▸ **STATED GOAL**: Retype the opening lines of the data exactly, stopping after the line that contains "blob('clip', 'small yellow". Skip every picture.

*** RAW DATA

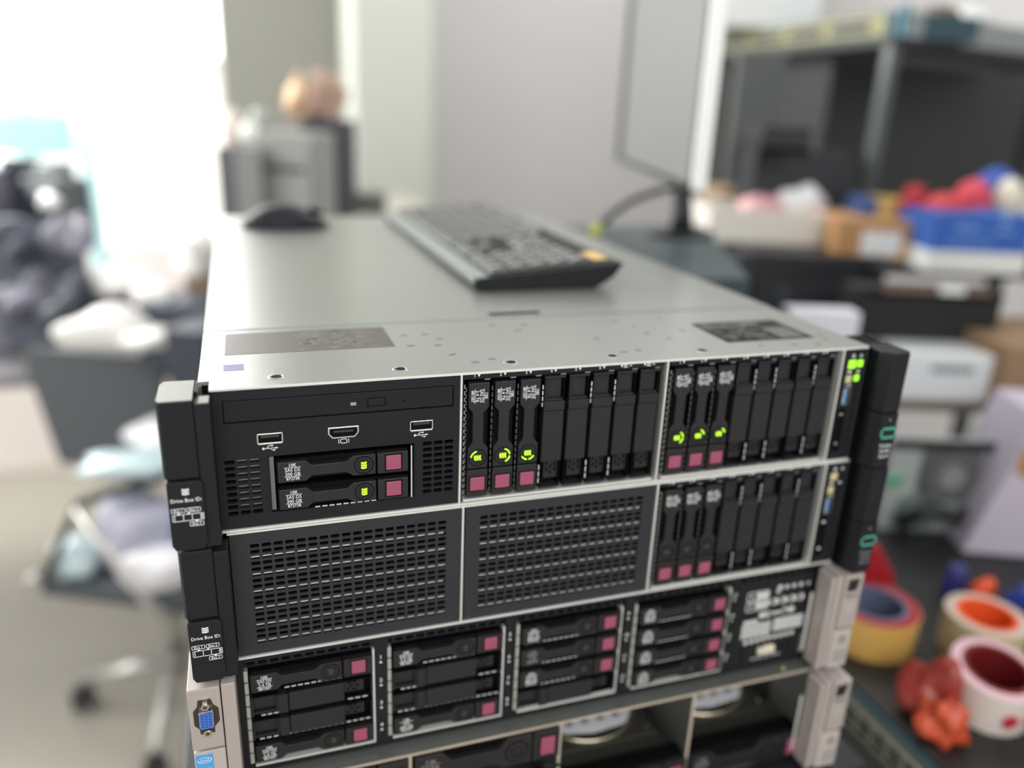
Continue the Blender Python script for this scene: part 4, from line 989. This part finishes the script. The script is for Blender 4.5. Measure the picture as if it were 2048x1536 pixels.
# stand: neck and arc foot
sd = thing('monitor_stand', 'black monitor stand with a curved foot on the teal-grey devices', 'stand', (742, 775, ztop))
part('neck', MB().tube([(0, 0, 4), (0, 2, 40), (-8, 6, 110), (-14, 10, 170)], [22, 17, 15, 15], 12), BLKM, sd, smooth=True)
part('foot', MB().prismz([(60*math.cos(k*math.pi/8), 44*math.sin(k*math.pi/8)) for k in range(16)], 0, 8), BLKM, sd, bevel=2)
cbp = [at(1352, 374, 1300), at(1310, 384, 1280), at(1262, 402, 1260), at(1222, 430, 1240), at(1192, 462, 1225), at(1176, 486, 1220)]
cb = MB().tube([tuple(p) for p in cbp], 5.5, 8)
cable = solo('monitor_cable', cb, BLKM, 'black cable arching down left from the monitor', 'cable', (0, 0, 0), smooth=True)
blob('clip', 'small yellow clip at the foot of the black cable', 'clip', mat('yellow_clip', (196, 200, 72), .5), at(1192, 470, 1195), 9, 9, 9, 61)

# ------------------------------------------------------------------ far left: long table, heap of dark machines, white bags, chair
zt = -560
lt = thing('long_table', 'grey table before the window under the dark heap', 'table', (-430, 2150, -1350))
part('table_top', MB().box(-900, 360, -330, 330, 1350+zt-30, 1350+zt), mat('table_grey', (120, 118, 122), .6), lt, bevel=3)
for sx in (-880, 310):
    for sy in (-310, 280): part('leg', MB().box(sx, sx+40, sy, sy+40, 0, 1350+zt-30), GRYM, lt)
HEAP = [mat('heap_%d' % k, c_, .5) for k, c_ in enumerate([(74, 80, 92), (104, 104, 118), (126, 124, 138), (58, 64, 74), (110, 118, 118)])]
hg = 'dark machines heaped before the window'
desc = ['slate grey', 'blue-grey', 'pale slate', 'near-black', 'grey-green']
rows_ = [(0, 690, 110, 470, 2120), (95, 690, 200, 560, 2060), (-60, 700, 30, 330, 2200), (20, 480, 90, 312, 2240), (80, 560, 165, 318, 2280), (120, 480, 180, 352, 2330), (180, 690, 260, 590, 2040)]
pos = ['lowest at the left of the heap', 'in front, right of the lowest left one', 'tall one at the left picture edge', 'upright at the top of the heap', 'upright right of the topmost one', 'slim one at the right of the heap', 'low one at the right end of the heap']
for k, (u0, v1, u1, v0, t_) in enumerate(rows_):
    r, wd, h = crate('computer_case', '%s computer case, %s' % (desc[k % 5], pos[k]), 'computer', HEAP[k % 5], u0, v0, u1, v1, t_, 150 if k < 3 else 40, None, random.uniform(-.5, .5)*(1 if k < 3 else .3), group=hg)
    part('drive_slot', MB().box(-wd*.3, wd*.3, -3, 0, h*.8, h*.84), DRK, r)
    part('side_vent', MB().box(-wd*.35, wd*.35, -2, 0, h*.3, h*.5), HEAP[(k+2) % 5], r)
for k, (u, v, t_, a_, b_) in enumerate(((60, 640, 2000, 70, 60), (140, 630, 1980, 60, 50), (40, 520, 2020, 60, 60), (150, 500, 2010, 44, 50), (100, 400, 2160, 54, 50))):
    blob('cable_bundle', 'tangled %s cable bundle %s' % (['dark', 'grey', 'black', 'lilac-grey', 'blue-grey'][k], ['low at the left of the heap', 'low in the middle of the heap', 'halfway up the heap', 'at the right flank of the heap', 'near the top of the heap'][k]), 'cable bundle', HEAP[(k*2+1) % 5], at(u, v, t_), a_, 50, b_, 70+k, hg, rough=.7)
BAGE = mat('sunlit_white_bag', (250, 248, 244), .45)
for k, (u, v, t_, a_, b_, lb) in enumerate(((248, 585, 2050, 84, 52, 'large white bag below the window beside the dark heap'), (312, 612, 2000, 62, 44, 'white bag slumped right of the large white bag'), (400, 548, 2060, 70, 82, 'tall white bag against the server lid edge'),
                                (225, 690, 1900, 150, 66, 'broad white bag above the grey chair back'), (300, 692, 1880, 66, 30, 'small white bag above the right of the chair back'), (102, 415, 1950, 26, 26, 'small white bag caught in the dark heap'))):
    p = at(u, v, t_); blob('plastic_bag', lb, 'bag', BAGE if k != 5 else PLW, (p.x, p.y, p.z), a_*.8, 50, b_*.8, 90+k, 'white bags under the window', rough=.3)
r, wd, h = crate('computer_case', 'dark blue-grey computer case under the white bags, next to the stack', 'computer', HEAP[0], 290, 600, 440, 740, 1980, 200, None, .2, group=hg)
r, wd, h = crate('computer_case', 'black upright computer case just left of the server lid', 'computer', HEAP[3], 335, 650, 420, 780, 1800, 160, None, -.2, group=hg)
r, wd, h = crate('carton', 'brown carton peeping above the dark blue-grey case', 'box', mat('brown_card2', (156, 130, 98), .75), 372, 545, 440, 600, 2080, 100, None)

# centre pile behind the mouse
zp = zt
r, wd, h = crate('computer_case', 'light grey computer case, widest of the pile behind the mouse', 'computer', MIDG, 520, 262, 640, 520, 1880, 110, -146, -.25, group='machines piled behind the mouse')
part('front_bezel', MB().box(-wd/2+6, wd/2-6, -6, 0, h*.1, h*.9), mat('bezel_light', (150, 152, 150), .5), r, bevel=2)
part('drive_slot', MB().box(-wd*.35, wd*.35, -9, -6, h*.62, h*.68), GRYM, r)
r, wd, h = crate('computer_case', 'pale silver tower with a round white top behind the mouse', 'computer', GRYL, 486, 290, 532, 520, 1840, 160, -146, .1, group='machines piled behind the mouse')
blob('lamp_globe', 'round white lamp globe on the pale silver tower', 'lamp', mat('globe', (236, 238, 228), .3), at(500, 284, 1850), 24, 24, 25, 50, rough=.01)
blob('lamp_globe', 'small glassy grey globe behind the white one', 'lamp', mat('globe_grey', (170, 176, 170), .2), at(518, 250, 1900), 20, 20, 22, 51, rough=.01)
r, wd, h = crate('computer_case', 'dark slate case at the left of the pile behind the mouse', 'computer', DKG, 448, 290, 494, 520, 1960, 200, -146, 0, group='machines piled behind the mouse')
blob('plastic_bag', 'pinkish white bag on the dark slate case by the window edge', 'bag', mat('pinkish_bag', (206, 194, 186), .5), at(470, 292, 1990), 32, 34, 52, 52)
r, wd, h = crate('computer_case', 'black tower case beside the cream pillar', 'computer', mat('tower_black', (58, 60, 66), .5), 612, 238, 686, 540, 2050, 150, -146, -.1, group='machines piled behind the mouse')
part('front_bezel', MB().box(-wd/2+6, wd/2-6, -5, 0, 10, h-10), mat('tower_black2', (66, 70, 76), .45), r)
p = at(640, 238, 2080)
blob('paper_bag', 'brown paper bag on the black tower case', 'bag', mat('tan_paper', (168, 140, 122), .7), (p.x, p.y, p.z-2), 52, 44, 62, 54, rough=.7)
p = at(600, 240, 2050)
blob('paper_bag', 'peach coloured bag left of the brown paper bag', 'bag', mat('peach_paper', (224, 188, 150), .7), (p.x, p.y, p.z), 28, 34, 52, 55, rough=.6)
r, wd, h = crate('computer_case', 'teal-grey small case at the foot of the black tower', 'computer', mat('teal_case', (126, 150, 146), .5), 600, 345, 660, 520, 1930, 60, -146, .3, group='machines piled behind the mouse')
ct = thing('back_table', 'pale table top behind the server lid by the pillar', 'table', (640, 1900, -1350), 0)
part('table_top', MB().box(-560, -60, -200, 500, 1350-170, 1350-146), mat('pale_top', (150, 148, 138), .6), ct, bevel=3)
for sx in (-555, -95):
    for sy in (-190, 440): part('leg', MB().box(sx, sx+30, sy, sy+30, 0, 1350-170), GRYM, ct)
r, wd, h = crate('small_device', 'flat dark grey device on the pale table by the pillar', 'device', mat('dev_grey', (96, 98, 96), .5), 700, 386, 765, 408, 2200, 80, -146)

# the office chair at the lower left
chx, chy, seatz = -205, 1440, -900
ch = thing('office_chair', 'grey office chair with metal arms, piled with plastic bags', 'chair', (chx, chy, -1350))
def cl(x, y, z): return (x-chx, y-chy, z+1350)
sz = 1350+seatz
part('seat', MB().prismz([(-262, -70), (60, -235), (245, -120), (215, 215), (-160, 225)], sz-46, sz), mat('chair_fabric', (74, 80, 84), .8, bump=.2, scale=300), ch, bevel=14)
part('seat_pan', MB().prismz([(-170, -60), (60, -170), (190, -80), (170, 160), (-120, 170)], sz-80, sz-46), BLKM, ch, bevel=8)
bk_ = MB().prism([(-100, 0), (176, 0), (186, 262), (170, 290), (-146, 306), (-166, 284)], 0, 30)
part('backrest', bk_, mat('chair_mesh_grey', (88, 92, 95), .75, bump=.3, scale=500), ch, cl(-372, 1690, -775), (-.1, 0, -.28), bevel=14)
part('back_post', MB().tube([cl(-220, 1560, -950), cl(-240, 1660, -930), cl(-290, 1730, -860), cl(-300, 1735, -700)], 14, 10), BLKM, ch, smooth=True)
part('armrest', MB().tube([cl(-352, 1318, -700), cl(-300, 1335, -690), cl(-181, 1401, -694)], 12, 8), mat('arm_black', (52, 56, 58), .5), ch, label='dark left arm')
part('armrest', MB().tube([cl(20, 1330, -700), cl(60, 1420, -692), cl(60, 1560, -694)], 14, 8), mat('arm_black', (52, 56, 58), .5), ch)
part('arm_tube', MB().tube([cl(-356, 1313, -712), cl(-290, 1250, -790), cl(-213, 1178, -886), cl(-170, 1200, -950), cl(-190, 1340, -975)], 11, 10), SILV, ch, smooth=True, label='silver tube slanting down from the arm')
part('arm_tube', MB().tube([cl(60, 1420, -700), cl(70, 1400, -900), cl(-60, 1400, -975)], 11, 10), SILV, ch, smooth=True)
part('side_bar', MB().tube([cl(-352, 1318, -706), cl(-440, 1350, -880), cl(-466, 1368, -902)], 10, 8), mat('arm_black', (52, 56, 58), .5), ch)
part('knob', MB().disc(0, 0, 20, -16, 16), SILV, ch, cl(-470, 1366, -905), bevel=3)
part('column', MB().tube([(0, 0, 130), (0, 0, sz-70)], 24, 14), SILV, ch, smooth=True)
part('base_hub', MB().tube([(0, 0, 96), (0, 0, 150)], 36, 14), SILV, ch)
for k in range(4):
    a_ = math.radians(172+90*k); L_ = 235 if k == 0 else 270; ex, ey = L_*math.cos(a_), L_*math.sin(a_)
    part('base_leg', MB().tube([(0, 0, 128), (ex, ey, 80)], [22, 15], 10), SILV, ch, smooth=True)
    cs = part('caster', MB().tube([(ex-9, ey, 29), (ex-24, ey, 29)], 28, 16).tube([(ex+9, ey, 29), (ex+24, ey, 29)], 28, 16), BLKM, ch)
    part('caster_stem', MB().tube([(ex, ey, 30), (ex, ey, 84)], 9, 8), BLKM, cs)
BAG2 = mat('clear_white_bag', (206, 226, 230), .2); BAG3 = mat('glossy_white_bag', (246, 244, 248), .25)
G = 'bags piled on the chair'
blob('plastic_bag', 'pale cyan plastic bag draped over the chair arm', 'bag', BAG2, (-225, 1440, -692), 130, 60, 34, 121, G, rough=.3)
blob('plastic_bag', 'shiny white bag on top behind the chair arm', 'bag', BAG3, (-175, 1530, -672), 90, 70, 46, 122, G, rough=.2)
blob('plastic_bag', 'lilac-grey plastic bag in the middle of the chair seat', 'bag', mat('lilac_bag', (190, 190, 206), .4), (-240, 1400, -900), 104, 88, 100, 123, G, rough=.25)
blob('plastic_bag', 'white bag at the front of the chair seat', 'bag', BAG3, (-190, 1290, -900), 96, 56, 50, 124, G, rough=.2)
blob('plastic_bag', 'pale mint bag in the left corner of the chair seat', 'bag', BAG2, (-390, 1385, -900), 52, 50, 52, 125, G, rough=.4)
blob('plastic_bag', 'blue cloth bundle on the chair next to the server ear', 'bag', mat('denim_blue', (54, 92, 146), .6), (-105, 1330, -890), 60, 60, 92, 126, G, rough=.2)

******

▸ **RESULT OF THE EXERCISE**:
Continue the Blender Python script for this scene: part 4, from line 989. This part finishes the script. The script is for Blender 4.5. Measure the picture as if it were 2048x1536 pixels.
# stand: neck and arc foot
sd = thing('monitor_stand', 'black monitor stand with a curved foot on the teal-grey devices', 'stand', (742, 775, ztop))
part('neck', MB().tube([(0, 0, 4), (0, 2, 40), (-8, 6, 110), (-14, 10, 170)], [22, 17, 15, 15], 12), BLKM, sd, smooth=True)
part('foot', MB().prismz([(60*math.cos(k*math.pi/8), 44*math.sin(k*math.pi/8)) for k in range(16)], 0, 8), BLKM, sd, bevel=2)
cbp = [at(1352, 374, 1300), at(1310, 384, 1280), at(1262, 402, 1260), at(1222, 430, 1240), at(1192, 462, 1225), at(1176, 486, 1220)]
cb = MB().tube([tuple(p) for p in cbp], 5.5, 8)
cable = solo('monitor_cable', cb, BLKM, 'black cable arching down left from the monitor', 'cable', (0, 0, 0), smooth=True)
blob('clip', 'small yellow clip at the foot of the black cable', 'clip', mat('yellow_clip', (196, 200, 72), .5), at(1192, 470, 1195), 9, 9, 9, 61)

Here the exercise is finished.